Hearing the music of the world

About This Life: Journeys on the Threshold of Memory, by Barry Lopez (Harvill, £12 in UK) The difficulty of categorising Barry…

About This Life: Journeys on the Threshold of Memory, by Barry Lopez (Harvill, £12 in UK) The difficulty of categorising Barry Lopez is laid amusingly bare on the cover of this handsome large-format paperback. "Nature," it begins, adding despairingly, "landscape/travel/literature." It's amusing because it suggests vagueness, a certain wooliness around the edges; yet Barry Lopez is one of the most precise writers you will ever read. If you have never read him, you should begin with the exquisite Arctic IT]Dreams, published simultaneously with this volume as a Panther paperback, in which he ranges across the northernmost places of the planet, bringing the perilous tundra, past and present, to life in prose of shimmering translucence. In Of Wolves and Men he does the same thing for our lupine brothers. He is, in both books, in control of his subject without being in any sense an interfering presence; which, naturally, makes the reader avid for personal details. Who is this man?

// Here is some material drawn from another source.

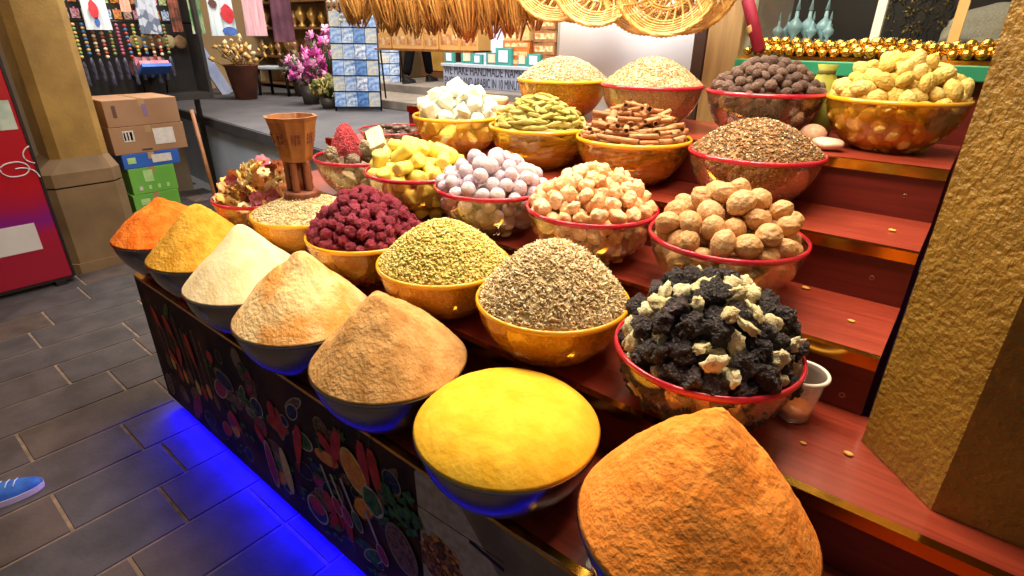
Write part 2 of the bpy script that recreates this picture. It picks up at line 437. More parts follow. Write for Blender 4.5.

What made him curious about birds and insects and the strange, lonely places of the earth? About This Life fills in some of the gaps. In the introduction he explains how his family's moves from New York to California and back again stimulated his love of landscape; the book itself opens with five essays on far-flung places, culminating in a piece which, with typical thoughtfulness, investigates the mechanics of the long distance freight business; these are followed by five chapters devoted to American topics, including a marvellously vivid evocation of the workings of a wood-fired kiln in Oregon and an elegiac road movie - a description of a journey, or series of journeys, in the course of which he picks up various injured or dead animals from the highway and places their broken bodies carefully into the ditch - whose profound simplicity is a marvel to behold. The concluding seven "memory pieces" that linger in the mind like a complex musical chord that strikes both major and minor at once, and demand that "autobiography" be added to the aforementioned attempt at categorisation.